>> Begin

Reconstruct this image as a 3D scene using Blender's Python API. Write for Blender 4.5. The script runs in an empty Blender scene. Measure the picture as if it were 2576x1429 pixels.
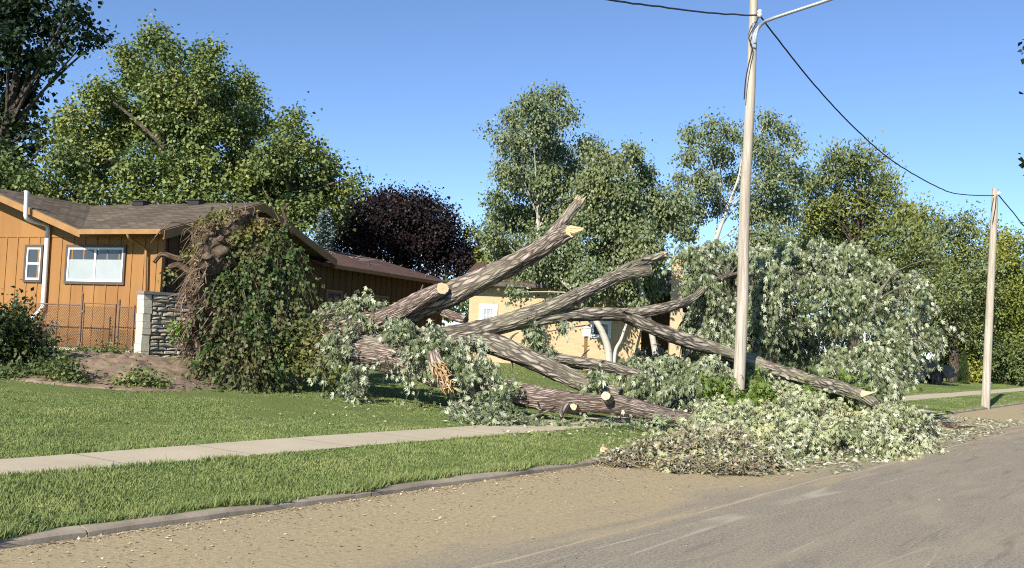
import bpy, math, random
import numpy as np
from mathutils import Vector, noise as mnoise

random.seed(7)
RNG = np.random.default_rng(7)
SC = bpy.context.scene
COL = SC.collection
R = math.radians

# ------------------------------------------------------------------ camera
FPX, CX, CY = 2474.0, 1288.0, 714.5          # focal length and centre in the 2576 x 1429 frame
PITCH, ROLL, EYE = R(3.33), R(2.4), 1.6
_F = Vector((0, math.cos(PITCH), math.sin(PITCH)))
_U0 = Vector((0, -math.sin(PITCH), math.cos(PITCH)))
_R0 = Vector((1, 0, 0))
_RT = _R0 * math.cos(ROLL) + _U0 * math.sin(ROLL)
_UP = _U0 * math.cos(ROLL) - _R0 * math.sin(ROLL)
cam_d = bpy.data.cameras.new("camera")
cam_d.sensor_width = 36.0
cam_d.lens = 36.0 * FPX / 2576.0
cam_d.clip_start, cam_d.clip_end = 0.1, 3000
cam = bpy.data.objects.new("camera", cam_d)
COL.objects.link(cam)
from mathutils import Matrix
_m = Matrix((_RT, _UP, -_F)).transposed().to_4x4()
_m.translation = Vector((0, 0, EYE))
cam.matrix_world = _m
SC.camera = cam

# ------------------------------------------------------------------ light
SUN_EL, SUN_AZ = R(33), math.atan2(-0.47, -0.88)      # azimuth from +Y towards +X of the place the sun stands
w = bpy.data.worlds.new("World"); SC.world = w; w.use_nodes = True
wn = w.node_tree
sky = wn.nodes.new("ShaderNodeTexSky"); sky.sky_type = 'NISHITA'
sky.sun_disc = False; sky.sun_elevation = SUN_EL; sky.sun_rotation = SUN_AZ
sky.air_density = 0.62; sky.dust_density = 0.0; sky.ozone_density = 4.2
bg = wn.nodes["Background"]; bg.inputs[1].default_value = 0.122
wn.links.new(sky.outputs[0], bg.inputs[0])
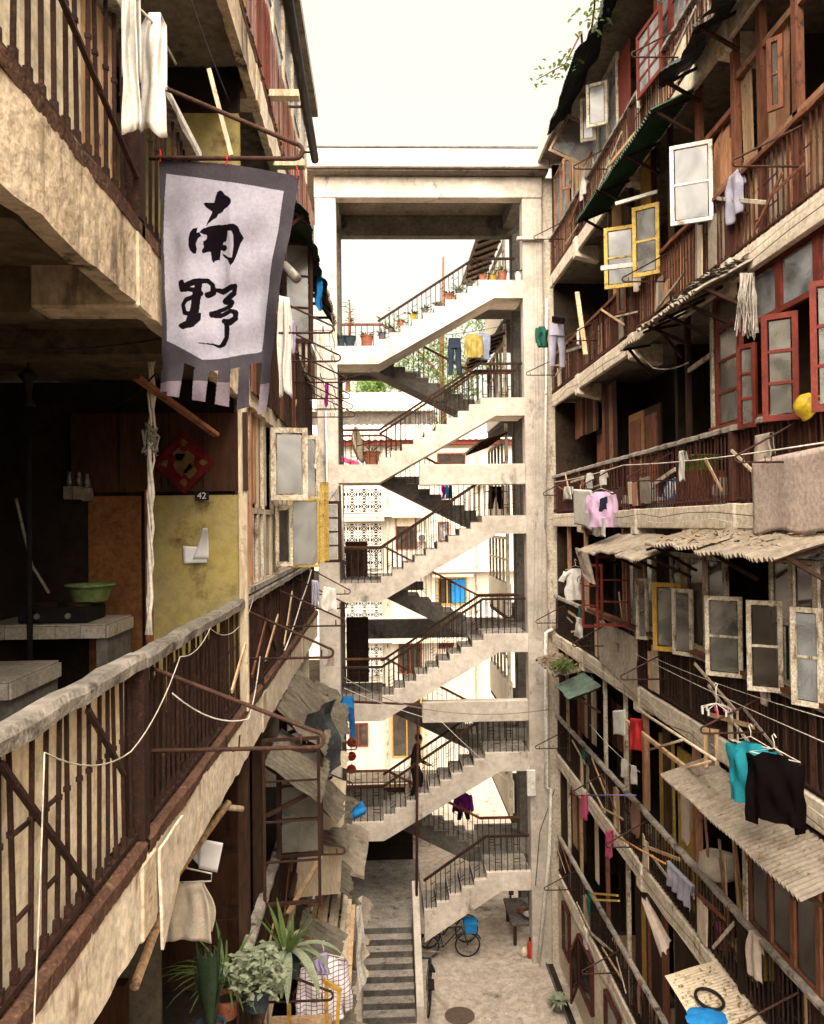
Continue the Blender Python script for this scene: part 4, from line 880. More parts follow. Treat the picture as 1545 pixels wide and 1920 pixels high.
# lower galleries
z = LZ[-1]
psash(LS, lb, 494, 603, 1380, 1700, 84, M_dwood, M_frostd, 1, 4, fr=.03, th=.03, drop=((0, 0), (0, 1), (0, 2), (0, 3)))
psash(LS, lb, 519, 607, 1400, 1610, 82, M_dwood, M_frostd, 1, 3, fr=.045); psash(LS, lb, 566, 618, 1300, 1520, 80, M_dwood, M_dglass, 1, 2, fr=.07)
d = box('gallery_door', M_dwood, lb, (-2.2, 8.2, z + .01), (-1.35, 8.25, z + 2.4))
for zz in (.2, .85, 1.5): box('door_panel', M_innerbr, d, (-2.1, 8.18, z + zz), (-1.45, 8.198, z + zz + .5))
for u in (7.3, 8.1, 10.2): box('post', M_dwood, lb, (XL - .14, u, z + .06), (XL - .05, u + .09, z + 2.75))
box('sheet_wall', M_corrd, lb, (-2.6, 6.3, z), (-1.7, 6.34, z + 2.0))
box('end_wall', M_innerbr, lb, (-2.6, 5.6, z + .002), (-1.75, 5.7, z + 1.5))

# ================================================================== drying brackets
M_rustb = mat('bracket_iron', (.07, .034, .022), (.04, .02, .014), (.12, .055, .03), ns=14, bump=.4, bs=90, var=.2)
def bracket(side, u, z, ln, h, label, r=.011, skew=0.0, hooks=1):
    t = thing('drying_bracket', label, 'drying rack', side.p(u, z, 0)); t['group'] = 'triangular drying brackets'
    P = lambda o, zz: side.p(u + skew * o, z + zz, o)
    n = 6; tip = [P(ln - .04 + .04 * math.sin(math.pi * i / n), .04 - .04 * math.cos(math.pi * i / n)) for i in range(n + 1)]
    MB().tube([P(-.03, 0)] + tip + [P(-.03, h)], r, 6).build('frame', M_rustb, t, smooth=True)
    tube('tie', M_rustb, t, [P(ln * .86, 0), P(ln * .86, h * .16)], r * .7, 5)
    for i in range(hooks):
        o = ln * (.45 + .2 * i); MB().tube([P(o - .035, .07), P(o - .03, .012), P(o, -.012), P(o + .03, .012), P(o + .035, .07)], r * .4, 5).build('hook', M_rustd, t)
    return t
OR = ['nearest', 'second', 'third', 'fourth', 'fifth', 'sixth', 'seventh', 'eighth']
bracket(LS, 4.28, on_y(430, 297, 4.28).z, .76, .40, 'rusty triangular bracket carrying the banner', .012, hooks=0)
for i, (u, ln) in enumerate(((4.25, .84), (7.1, .72), (9.3, .72), (11.2, .66), (13.5, .62))): bracket(LS, u, LZ[0] + .42, ln, .42, 'drying bracket on the near left handrail, %s from the viewer' % OR[i], .0115 if i < 2 else .011)
for i, u in enumerate((8.0, 9.4, 10.8, 12.2, 13.3, 14.3)): bracket(LS, u, LZ[1] + .42, .70, .42, 'drying bracket on the upper left railing, %s beyond the banner' % OR[i])
for i, u in enumerate((7.2, 9.6, 12, 14)): bracket(LS, u, LZ[-1] + .75 - .3 * (i == 0), .68, .36, 'drying bracket on the gallery below the near handrail, %s one' % OR[i])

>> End

**EXERCISE OBJECTIVE**
Print every entry above again without changing a word, and omit the pictures.

**TASK SOLUTION**
Reconstruct this image as a 3D scene using Blender's Python API. Write for Blender 4.5. The script runs in an empty Blender scene. Measure the picture as if it were 2576x1429 pixels.
import bpy, math, random
import numpy as np
from mathutils import Vector, noise as mnoise

random.seed(7)
RNG = np.random.default_rng(7)
SC = bpy.context.scene
COL = SC.collection
R = math.radians

# ------------------------------------------------------------------ camera
FPX, CX, CY = 2474.0, 1288.0, 714.5          # focal length and centre in the 2576 x 1429 frame
PITCH, ROLL, EYE = R(3.33), R(2.4), 1.6
_F = Vector((0, math.cos(PITCH), math.sin(PITCH)))
_U0 = Vector((0, -math.sin(PITCH), math.cos(PITCH)))
_R0 = Vector((1, 0, 0))
_RT = _R0 * math.cos(ROLL) + _U0 * math.sin(ROLL)
_UP = _U0 * math.cos(ROLL) - _R0 * math.sin(ROLL)
cam_d = bpy.data.cameras.new("camera")
cam_d.sensor_width = 36.0
cam_d.lens = 36.0 * FPX / 2576.0
cam_d.clip_start, cam_d.clip_end = 0.1, 3000
cam = bpy.data.objects.new("camera", cam_d)
COL.objects.link(cam)
from mathutils import Matrix
_m = Matrix((_RT, _UP, -_F)).transposed().to_4x4()
_m.translation = Vector((0, 0, EYE))
cam.matrix_world = _m
SC.camera = cam

# ------------------------------------------------------------------ light
SUN_EL, SUN_AZ = R(33), math.atan2(-0.47, -0.88)      # azimuth from +Y towards +X of the place the sun stands
w = bpy.data.worlds.new("World"); SC.world = w; w.use_nodes = True
wn = w.node_tree
sky = wn.nodes.new("ShaderNodeTexSky"); sky.sky_type = 'NISHITA'
sky.sun_disc = False; sky.sun_elevation = SUN_EL; sky.sun_rotation = SUN_AZ
sky.air_density = 0.62; sky.dust_density = 0.0; sky.ozone_density = 4.2
bg = wn.nodes["Background"]; bg.inputs[1].default_value = 0.122
wn.links.new(sky.outputs[0], bg.inputs[0])
Continue the Blender Python script for this scene: part 4, from line 880. More parts follow. Treat the picture as 1545 pixels wide and 1920 pixels high.
# lower galleries
z = LZ[-1]
psash(LS, lb, 494, 603, 1380, 1700, 84, M_dwood, M_frostd, 1, 4, fr=.03, th=.03, drop=((0, 0), (0, 1), (0, 2), (0, 3)))
psash(LS, lb, 519, 607, 1400, 1610, 82, M_dwood, M_frostd, 1, 3, fr=.045); psash(LS, lb, 566, 618, 1300, 1520, 80, M_dwood, M_dglass, 1, 2, fr=.07)
d = box('gallery_door', M_dwood, lb, (-2.2, 8.2, z + .01), (-1.35, 8.25, z + 2.4))
for zz in (.2, .85, 1.5): box('door_panel', M_innerbr, d, (-2.1, 8.18, z + zz), (-1.45, 8.198, z + zz + .5))
for u in (7.3, 8.1, 10.2): box('post', M_dwood, lb, (XL - .14, u, z + .06), (XL - .05, u + .09, z + 2.75))
box('sheet_wall', M_corrd, lb, (-2.6, 6.3, z), (-1.7, 6.34, z + 2.0))
box('end_wall', M_innerbr, lb, (-2.6, 5.6, z + .002), (-1.75, 5.7, z + 1.5))

# ================================================================== drying brackets
M_rustb = mat('bracket_iron', (.07, .034, .022), (.04, .02, .014), (.12, .055, .03), ns=14, bump=.4, bs=90, var=.2)
def bracket(side, u, z, ln, h, label, r=.011, skew=0.0, hooks=1):
    t = thing('drying_bracket', label, 'drying rack', side.p(u, z, 0)); t['group'] = 'triangular drying brackets'
    P = lambda o, zz: side.p(u + skew * o, z + zz, o)
    n = 6; tip = [P(ln - .04 + .04 * math.sin(math.pi * i / n), .04 - .04 * math.cos(math.pi * i / n)) for i in range(n + 1)]
    MB().tube([P(-.03, 0)] + tip + [P(-.03, h)], r, 6).build('frame', M_rustb, t, smooth=True)
    tube('tie', M_rustb, t, [P(ln * .86, 0), P(ln * .86, h * .16)], r * .7, 5)
    for i in range(hooks):
        o = ln * (.45 + .2 * i); MB().tube([P(o - .035, .07), P(o - .03, .012), P(o, -.012), P(o + .03, .012), P(o + .035, .07)], r * .4, 5).build('hook', M_rustd, t)
    return t
OR = ['nearest', 'second', 'third', 'fourth', 'fifth', 'sixth', 'seventh', 'eighth']
bracket(LS, 4.28, on_y(430, 297, 4.28).z, .76, .40, 'rusty triangular bracket carrying the banner', .012, hooks=0)
for i, (u, ln) in enumerate(((4.25, .84), (7.1, .72), (9.3, .72), (11.2, .66), (13.5, .62))): bracket(LS, u, LZ[0] + .42, ln, .42, 'drying bracket on the near left handrail, %s from the viewer' % OR[i], .0115 if i < 2 else .011)
for i, u in enumerate((8.0, 9.4, 10.8, 12.2, 13.3, 14.3)): bracket(LS, u, LZ[1] + .42, .70, .42, 'drying bracket on the upper left railing, %s beyond the banner' % OR[i])
for i, u in enumerate((7.2, 9.6, 12, 14)): bracket(LS, u, LZ[-1] + .75 - .3 * (i == 0), .68, .36, 'drying bracket on the gallery below the near handrail, %s one' % OR[i])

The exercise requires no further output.